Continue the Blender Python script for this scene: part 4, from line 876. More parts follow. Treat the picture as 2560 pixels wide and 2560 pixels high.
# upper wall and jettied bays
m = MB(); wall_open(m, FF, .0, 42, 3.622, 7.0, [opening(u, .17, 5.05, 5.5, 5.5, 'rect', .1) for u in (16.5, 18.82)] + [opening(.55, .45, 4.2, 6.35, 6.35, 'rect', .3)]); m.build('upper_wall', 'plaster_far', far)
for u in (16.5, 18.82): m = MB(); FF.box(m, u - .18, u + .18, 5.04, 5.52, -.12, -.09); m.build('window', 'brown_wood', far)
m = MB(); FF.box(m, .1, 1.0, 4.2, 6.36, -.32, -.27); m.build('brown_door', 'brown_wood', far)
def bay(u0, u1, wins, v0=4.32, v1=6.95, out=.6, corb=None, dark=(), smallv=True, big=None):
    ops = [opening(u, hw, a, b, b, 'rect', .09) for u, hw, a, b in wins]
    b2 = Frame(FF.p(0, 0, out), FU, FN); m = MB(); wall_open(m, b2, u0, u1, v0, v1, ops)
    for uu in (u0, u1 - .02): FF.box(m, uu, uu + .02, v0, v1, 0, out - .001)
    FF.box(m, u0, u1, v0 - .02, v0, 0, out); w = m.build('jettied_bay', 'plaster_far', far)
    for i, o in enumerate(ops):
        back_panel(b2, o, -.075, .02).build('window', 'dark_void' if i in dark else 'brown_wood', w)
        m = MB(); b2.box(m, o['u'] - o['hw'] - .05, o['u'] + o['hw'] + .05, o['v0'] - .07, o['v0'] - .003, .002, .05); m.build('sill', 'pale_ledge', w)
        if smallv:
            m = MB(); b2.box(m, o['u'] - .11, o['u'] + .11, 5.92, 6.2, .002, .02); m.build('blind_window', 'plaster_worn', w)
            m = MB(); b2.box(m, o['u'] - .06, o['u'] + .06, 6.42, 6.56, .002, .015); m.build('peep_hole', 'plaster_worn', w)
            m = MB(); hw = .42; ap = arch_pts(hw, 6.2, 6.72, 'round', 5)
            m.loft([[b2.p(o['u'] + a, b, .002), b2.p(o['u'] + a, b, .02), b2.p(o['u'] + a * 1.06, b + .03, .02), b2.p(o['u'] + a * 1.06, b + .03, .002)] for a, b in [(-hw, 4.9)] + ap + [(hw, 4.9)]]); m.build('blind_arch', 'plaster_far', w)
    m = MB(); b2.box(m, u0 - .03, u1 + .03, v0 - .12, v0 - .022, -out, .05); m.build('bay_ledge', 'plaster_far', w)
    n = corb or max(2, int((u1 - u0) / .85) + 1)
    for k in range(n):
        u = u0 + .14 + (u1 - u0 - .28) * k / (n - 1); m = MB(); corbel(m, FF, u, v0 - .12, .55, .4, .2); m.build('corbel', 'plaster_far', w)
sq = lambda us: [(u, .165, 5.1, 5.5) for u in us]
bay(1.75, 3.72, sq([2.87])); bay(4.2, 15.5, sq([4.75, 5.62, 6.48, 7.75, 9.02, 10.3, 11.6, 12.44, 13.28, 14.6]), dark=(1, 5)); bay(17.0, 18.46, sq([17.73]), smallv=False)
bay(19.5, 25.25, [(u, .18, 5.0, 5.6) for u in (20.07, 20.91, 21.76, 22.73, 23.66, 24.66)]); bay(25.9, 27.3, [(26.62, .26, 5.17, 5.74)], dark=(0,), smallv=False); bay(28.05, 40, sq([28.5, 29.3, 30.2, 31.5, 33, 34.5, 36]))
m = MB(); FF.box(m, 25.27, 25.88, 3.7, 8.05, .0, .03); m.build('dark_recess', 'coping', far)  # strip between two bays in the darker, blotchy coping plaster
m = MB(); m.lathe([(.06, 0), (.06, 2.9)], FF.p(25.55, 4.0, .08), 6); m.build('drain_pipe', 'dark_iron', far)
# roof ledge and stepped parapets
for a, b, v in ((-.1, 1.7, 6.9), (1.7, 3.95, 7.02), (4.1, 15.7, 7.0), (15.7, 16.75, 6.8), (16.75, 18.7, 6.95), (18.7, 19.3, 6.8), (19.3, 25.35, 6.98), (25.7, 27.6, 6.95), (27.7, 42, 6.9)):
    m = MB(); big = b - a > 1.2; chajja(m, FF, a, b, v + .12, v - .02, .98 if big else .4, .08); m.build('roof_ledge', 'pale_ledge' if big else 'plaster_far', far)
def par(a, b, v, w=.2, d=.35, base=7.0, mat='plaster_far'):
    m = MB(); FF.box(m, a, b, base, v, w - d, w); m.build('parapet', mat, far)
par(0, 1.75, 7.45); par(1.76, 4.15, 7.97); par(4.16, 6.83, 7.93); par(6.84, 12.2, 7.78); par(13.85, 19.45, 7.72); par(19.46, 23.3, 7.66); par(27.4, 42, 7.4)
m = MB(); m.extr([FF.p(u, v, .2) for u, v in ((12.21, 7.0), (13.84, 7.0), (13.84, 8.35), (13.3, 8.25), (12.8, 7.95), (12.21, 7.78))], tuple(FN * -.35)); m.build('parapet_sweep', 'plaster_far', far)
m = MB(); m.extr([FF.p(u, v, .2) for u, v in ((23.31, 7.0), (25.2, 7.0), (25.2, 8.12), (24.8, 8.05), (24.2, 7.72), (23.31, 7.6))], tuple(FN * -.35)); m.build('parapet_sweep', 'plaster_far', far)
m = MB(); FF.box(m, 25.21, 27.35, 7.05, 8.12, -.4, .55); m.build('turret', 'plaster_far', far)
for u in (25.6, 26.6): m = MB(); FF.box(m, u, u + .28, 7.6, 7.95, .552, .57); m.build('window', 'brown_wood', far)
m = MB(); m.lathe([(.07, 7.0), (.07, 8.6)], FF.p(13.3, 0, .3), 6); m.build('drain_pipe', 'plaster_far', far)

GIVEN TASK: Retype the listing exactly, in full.

EXERCISE OUTPUT:
Continue the Blender Python script for this scene: part 4, from line 876. More parts follow. Treat the picture as 2560 pixels wide and 2560 pixels high.
# upper wall and jettied bays
m = MB(); wall_open(m, FF, .0, 42, 3.622, 7.0, [opening(u, .17, 5.05, 5.5, 5.5, 'rect', .1) for u in (16.5, 18.82)] + [opening(.55, .45, 4.2, 6.35, 6.35, 'rect', .3)]); m.build('upper_wall', 'plaster_far', far)
for u in (16.5, 18.82): m = MB(); FF.box(m, u - .18, u + .18, 5.04, 5.52, -.12, -.09); m.build('window', 'brown_wood', far)
m = MB(); FF.box(m, .1, 1.0, 4.2, 6.36, -.32, -.27); m.build('brown_door', 'brown_wood', far)
def bay(u0, u1, wins, v0=4.32, v1=6.95, out=.6, corb=None, dark=(), smallv=True, big=None):
    ops = [opening(u, hw, a, b, b, 'rect', .09) for u, hw, a, b in wins]
    b2 = Frame(FF.p(0, 0, out), FU, FN); m = MB(); wall_open(m, b2, u0, u1, v0, v1, ops)
    for uu in (u0, u1 - .02): FF.box(m, uu, uu + .02, v0, v1, 0, out - .001)
    FF.box(m, u0, u1, v0 - .02, v0, 0, out); w = m.build('jettied_bay', 'plaster_far', far)
    for i, o in enumerate(ops):
        back_panel(b2, o, -.075, .02).build('window', 'dark_void' if i in dark else 'brown_wood', w)
        m = MB(); b2.box(m, o['u'] - o['hw'] - .05, o['u'] + o['hw'] + .05, o['v0'] - .07, o['v0'] - .003, .002, .05); m.build('sill', 'pale_ledge', w)
        if smallv:
            m = MB(); b2.box(m, o['u'] - .11, o['u'] + .11, 5.92, 6.2, .002, .02); m.build('blind_window', 'plaster_worn', w)
            m = MB(); b2.box(m, o['u'] - .06, o['u'] + .06, 6.42, 6.56, .002, .015); m.build('peep_hole', 'plaster_worn', w)
            m = MB(); hw = .42; ap = arch_pts(hw, 6.2, 6.72, 'round', 5)
            m.loft([[b2.p(o['u'] + a, b, .002), b2.p(o['u'] + a, b, .02), b2.p(o['u'] + a * 1.06, b + .03, .02), b2.p(o['u'] + a * 1.06, b + .03, .002)] for a, b in [(-hw, 4.9)] + ap + [(hw, 4.9)]]); m.build('blind_arch', 'plaster_far', w)
    m = MB(); b2.box(m, u0 - .03, u1 + .03, v0 - .12, v0 - .022, -out, .05); m.build('bay_ledge', 'plaster_far', w)
    n = corb or max(2, int((u1 - u0) / .85) + 1)
    for k in range(n):
        u = u0 + .14 + (u1 - u0 - .28) * k / (n - 1); m = MB(); corbel(m, FF, u, v0 - .12, .55, .4, .2); m.build('corbel', 'plaster_far', w)
sq = lambda us: [(u, .165, 5.1, 5.5) for u in us]
bay(1.75, 3.72, sq([2.87])); bay(4.2, 15.5, sq([4.75, 5.62, 6.48, 7.75, 9.02, 10.3, 11.6, 12.44, 13.28, 14.6]), dark=(1, 5)); bay(17.0, 18.46, sq([17.73]), smallv=False)
bay(19.5, 25.25, [(u, .18, 5.0, 5.6) for u in (20.07, 20.91, 21.76, 22.73, 23.66, 24.66)]); bay(25.9, 27.3, [(26.62, .26, 5.17, 5.74)], dark=(0,), smallv=False); bay(28.05, 40, sq([28.5, 29.3, 30.2, 31.5, 33, 34.5, 36]))
m = MB(); FF.box(m, 25.27, 25.88, 3.7, 8.05, .0, .03); m.build('dark_recess', 'coping', far)  # strip between two bays in the darker, blotchy coping plaster
m = MB(); m.lathe([(.06, 0), (.06, 2.9)], FF.p(25.55, 4.0, .08), 6); m.build('drain_pipe', 'dark_iron', far)
# roof ledge and stepped parapets
for a, b, v in ((-.1, 1.7, 6.9), (1.7, 3.95, 7.02), (4.1, 15.7, 7.0), (15.7, 16.75, 6.8), (16.75, 18.7, 6.95), (18.7, 19.3, 6.8), (19.3, 25.35, 6.98), (25.7, 27.6, 6.95), (27.7, 42, 6.9)):
    m = MB(); big = b - a > 1.2; chajja(m, FF, a, b, v + .12, v - .02, .98 if big else .4, .08); m.build('roof_ledge', 'pale_ledge' if big else 'plaster_far', far)
def par(a, b, v, w=.2, d=.35, base=7.0, mat='plaster_far'):
    m = MB(); FF.box(m, a, b, base, v, w - d, w); m.build('parapet', mat, far)
par(0, 1.75, 7.45); par(1.76, 4.15, 7.97); par(4.16, 6.83, 7.93); par(6.84, 12.2, 7.78); par(13.85, 19.45, 7.72); par(19.46, 23.3, 7.66); par(27.4, 42, 7.4)
m = MB(); m.extr([FF.p(u, v, .2) for u, v in ((12.21, 7.0), (13.84, 7.0), (13.84, 8.35), (13.3, 8.25), (12.8, 7.95), (12.21, 7.78))], tuple(FN * -.35)); m.build('parapet_sweep', 'plaster_far', far)
m = MB(); m.extr([FF.p(u, v, .2) for u, v in ((23.31, 7.0), (25.2, 7.0), (25.2, 8.12), (24.8, 8.05), (24.2, 7.72), (23.31, 7.6))], tuple(FN * -.35)); m.build('parapet_sweep', 'plaster_far', far)
m = MB(); FF.box(m, 25.21, 27.35, 7.05, 8.12, -.4, .55); m.build('turret', 'plaster_far', far)
for u in (25.6, 26.6): m = MB(); FF.box(m, u, u + .28, 7.6, 7.95, .552, .57); m.build('window', 'brown_wood', far)
m = MB(); m.lathe([(.07, 7.0), (.07, 8.6)], FF.p(13.3, 0, .3), 6); m.build('drain_pipe', 'plaster_far', far)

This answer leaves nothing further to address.